Motioning to the party to halt, I dismounted, and
with the little Fletcher rifle I endeavoured to obtain a shot.
When within about a hundred and seventy yards, he observed our
party, and I was obliged to take the shot, although I could have
approached unseen to a closer distance, had his attention not
been attracted by the noise of the horses. He threw his head up
preparatory to starting off, and he was just upon the move as I
touched the trigger. He fell like a stone to the shot, but almost
immediately he regained his feet, and bounded off, receiving a
bullet from the second barrel without a flinch; in full speed he
rushed away across the party of aggageers about three hundred
yards distant. Out dashed Abou Do from the ranks on his active
grey horse, and away he flew after the wounded tetel; his long
hair floating in the wind, his naked sword in hand, and his heels
digging into the flanks of his horse, as though armed with spurs
in the last finish of a race.
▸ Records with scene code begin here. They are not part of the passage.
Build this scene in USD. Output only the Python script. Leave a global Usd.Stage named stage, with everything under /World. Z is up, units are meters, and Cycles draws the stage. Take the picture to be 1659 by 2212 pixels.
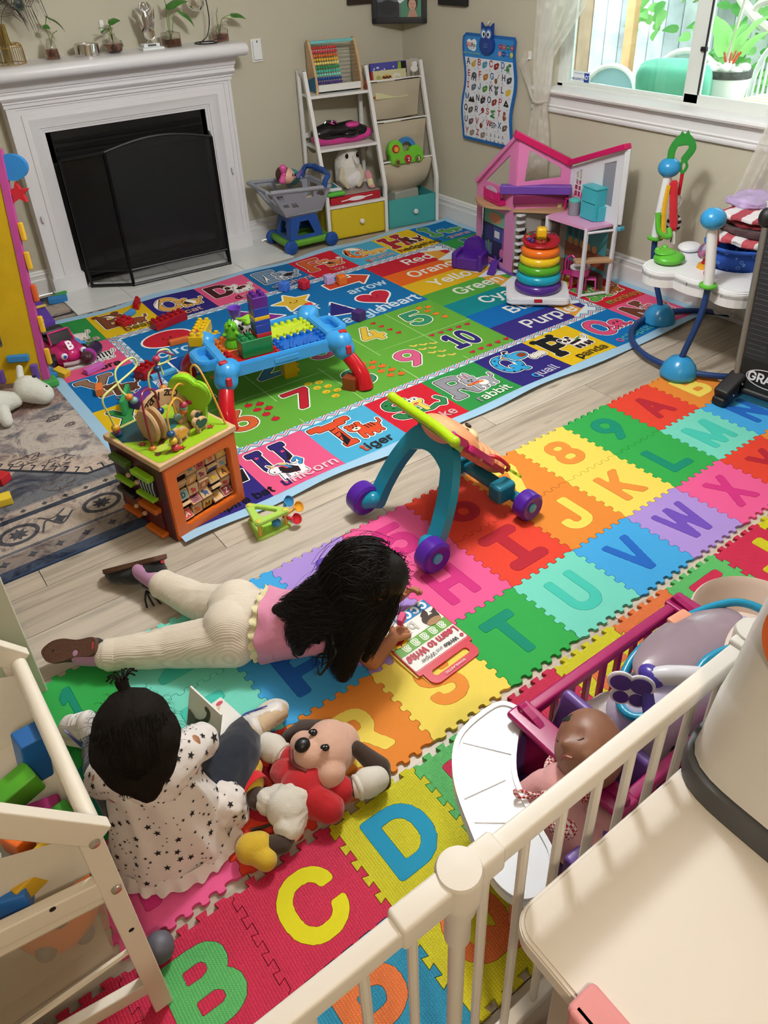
import math, random
import numpy as np, trimesh, shapely, usdkit, meshkit, manifold3d
from shapely.geometry import Polygon, LineString, Point, MultiPolygon, box as sbox
from shapely import affinity
from shapely.ops import unary_union
from pxr import Usd, UsdGeom, UsdLux, UsdShade, Gf, Sdf, Vt
random.seed(7); rng = np.random.default_rng(7)
PI = math.pi
stage = Usd.Stage.CreateInMemory()
UsdGeom.SetStageUpAxis(stage, 'Z'); UsdGeom.SetStageMetersPerUnit(stage, 1.0)
UsdGeom.Xform.Define(stage, '/World'); UsdGeom.Scope.Define(stage, '/World/Looks')

# ---------------------------------------------------------------- camera, sky, lights
AP = 36.0
cam = UsdGeom.Camera.Define(stage, '/World/camera')
cam.CreateHorizontalApertureAttr(AP); cam.CreateVerticalApertureAttr(AP*2212/1659)
cam.CreateFocalLengthAttr(1689.95/1659*AP)
cam.CreateHorizontalApertureOffsetAttr(-28.18/1659*AP); cam.CreateVerticalApertureOffsetAttr(-118.03/1659*AP)
cam.CreateClippingRangeAttr((0.05, 100.0)); cam.CreateExposureAttr(0.12)
cam.AddTransformOp().Set(Gf.Matrix4d(0.79875, -0.60106, -0.02706, 0, 0.35543, 0.4351, 0.82726, 0, -0.48546, -0.67039, 0.56117, 0, -3.5055, -4.669, 1.7, 1))

def light(kind, name, pos, intensity, color, rot=None, **kw):
    l = getattr(UsdLux, kind).Define(stage, '/World/'+name)
    l.CreateIntensityAttr(intensity); l.CreateColorAttr(Gf.Vec3f(*color))
    for k, v in kw.items(): getattr(l, 'Create'+k+'Attr')(v)
    if pos is not None: l.AddTranslateOp().Set(Gf.Vec3d(*pos))
    if rot is not None: l.AddRotateXYZOp().Set(Gf.Vec3f(*rot))
    return l
light('DomeLight', 'overcast_sky', None, 1.5, (0.86, 0.97, 1.0))
WARM = (1.0, 0.80, 0.58)
for i, (dx, dy) in enumerate([(.10, 0), (-.05, .09), (-.05, -.09)]):
    light('SphereLight', 'ceiling_bulb_%d' % i, (-1.95+dx, -2.85+dy, 2.22), 330, (0.97, .98, 1.0), Radius=.05)
light('DiskLight', 'kitchen_downlight', (-3.6, -5.5, 2.42), 110, WARM, Radius=.16)

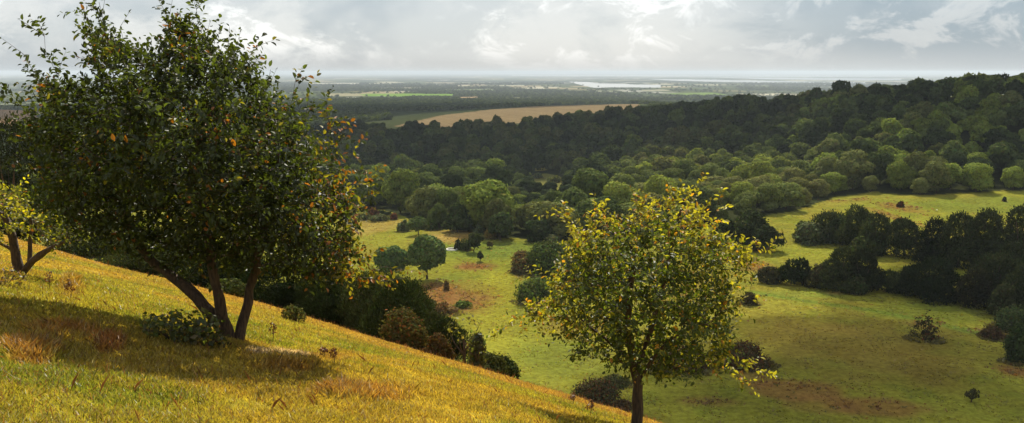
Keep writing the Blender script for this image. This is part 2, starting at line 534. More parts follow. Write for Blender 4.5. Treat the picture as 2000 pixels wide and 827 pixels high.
def cards(n, card, W, D, z0, z1, nl, kind, tri=False, spray=0.0, jit=.75, under=-.55, fringe=.12):
    """leaf clumps over the lobes of a crown -> verts (n,k,3) and outward normals"""
    Ls = lobes_for(W, D, z0, z1, nl, kind)
    P = np.zeros((0, 3)); Nn = np.zeros((0, 3)); Li = np.zeros(0, int)
    wgt = Ls[:, 3] * Ls[:, 5]; wgt = wgt / wgt.sum()
    while len(P) < n:
        m = n * 3
        li = rng.choice(len(Ls), m, p=wgt)
        d = rand_dirs(m)
        d = d[d[:, 2] > under]; li = li[:len(d)]
        c = Ls[li, :3]; ax = Ls[li, 3:6]
        k = 1 + fringe * rng.normal(size=(len(d), 1)) * .7 - .05
        p = c + d * ax * k
        # drop what lies deep inside another lobe
        keep = np.ones(len(p), bool)
        for q in range(len(Ls)):
            e = (((p - Ls[q, :3]) / (Ls[q, 3:6] * .84)) ** 2).sum(1) < 1
            keep &= ~(e & (li != q))
        keep &= p[:, 2] > z0 * .9
        P = np.concatenate([P, p[keep]]); Nn = np.concatenate([Nn, unit(d / ax)[keep]]); Li = np.concatenate([Li, li[keep]])
    P, Nn, Li = P[:n], Nn[:n], Li[:n]
    nn = unit(Nn + jit * rng.normal(size=P.shape) * .6)
    t1 = unit(np.cross(nn, rand_dirs(n)))
    if spray > 0:
        up = unit(Nn + np.array([0, 0, .8]) + .5 * rng.normal(size=P.shape))
        t1 = unit(up - nn * (up * nn).sum(1, keepdims=True) * (1 - spray * .6))
    t2 = unit(np.cross(nn, t1))
    s = card * rng.uniform(.6, 1.35, (n, 1))
    asp = .62 if spray == 0 else .34
    if tri:
        V = np.stack([P + t1 * s * .7, P - t1 * s * .45 + t2 * s * .62, P - t1 * s * .4 - t2 * s * .6], 1)
    else:
        V = np.stack([P + t1 * s * .6, P + t2 * s * asp * .6 + t1 * s * .06, P - t1 * s * .55, P - t2 * s * asp * .6 - t1 * s * .04], 1)
    return V, Nn, Li


def tints(n, k, base, Li, var=.28, accent=None, acc=0.0):
    lob = 1 + (np.array([(i * 7919 % 97) / 97 for i in range(int(Li.max()) + 1)])[Li] - .5) * .35
    c = np.array(base)[None] * (lob * (1 + var * rng.normal(size=n)).clip(.45, 1.9))[:, None]
    c = c * (1 + .10 * rng.normal(size=(n, 3)))
    if accent is not None and acc > 0:
        m = rng.random(n) < acc
        c[m] = np.array(accent) * rng.uniform(.6, 1.3, (m.sum(), 1))
    return np.repeat(np.clip(c, .003, .9), k, 0)


def tube(pts, rads, sides=6):
    pts = np.asarray(pts, float); n = len(pts)
    T = np.gradient(pts, axis=0) if n > 1 else np.array([[0, 0, 1.]])
    T = unit(T)
    ref = np.where(np.abs(T[:, 2:3]) < .9, np.array([[0, 0, 1.]]), np.array([[1., 0, 0]]))
    U = unit(np.cross(T, ref)); Wv = np.cross(T, U)
    a = np.arange(sides) * 2 * math.pi / sides
    V = pts[:, None] + np.asarray(rads)[:, None, None] * (U[:, None] * np.cos(a)[None, :, None] + Wv[:, None] * np.sin(a)[None, :, None])
    idx = np.arange(n * sides).reshape(n, sides)
    f = np.stack([idx[:-1], np.roll(idx[:-1], -1, 1), np.roll(idx[1:], -1, 1), idx[1:]], -1).reshape(-1, 4)
    return V.reshape(-1, 3), f


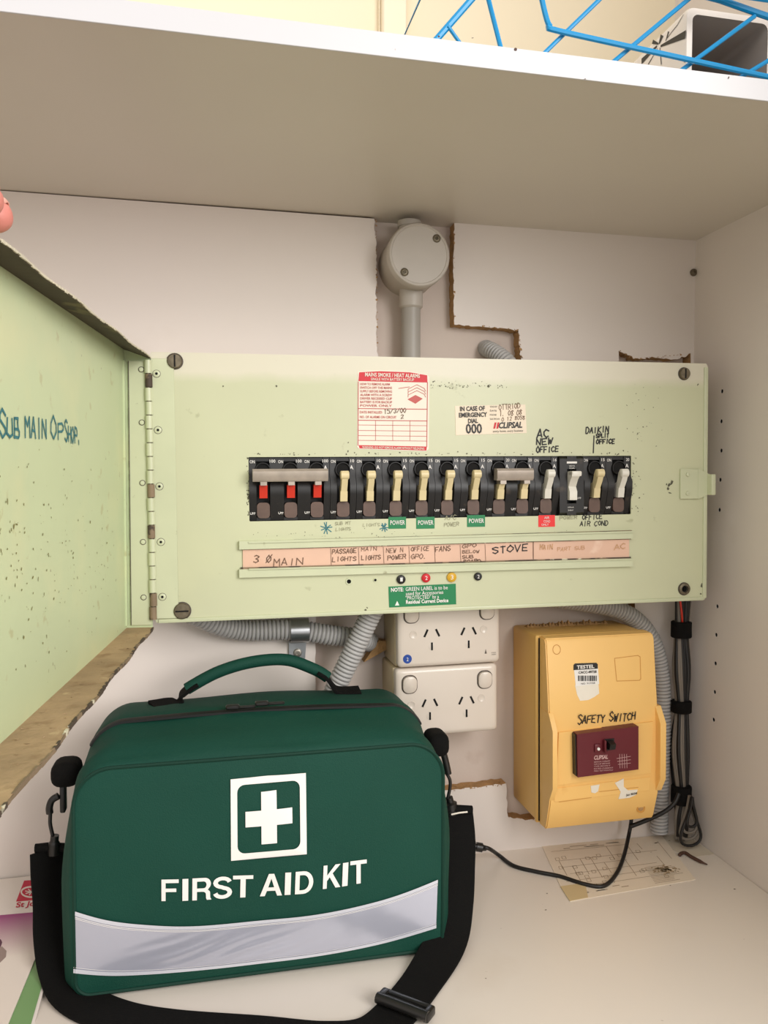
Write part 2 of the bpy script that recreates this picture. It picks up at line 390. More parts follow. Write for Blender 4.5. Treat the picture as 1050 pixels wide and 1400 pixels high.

It was a beautiful course; Abou Do
hunted like a cunning greyhound; the tetel turned, and taking
advantage of the double, he cut off the angle; succeeding by the
manoeuvre, he again followed at tremendous speed over the
numerous inequalities of the ground, gaining in the race until he
was within twenty yards of the tetel, when we lost sight of both
game and hunter in the thick bushes.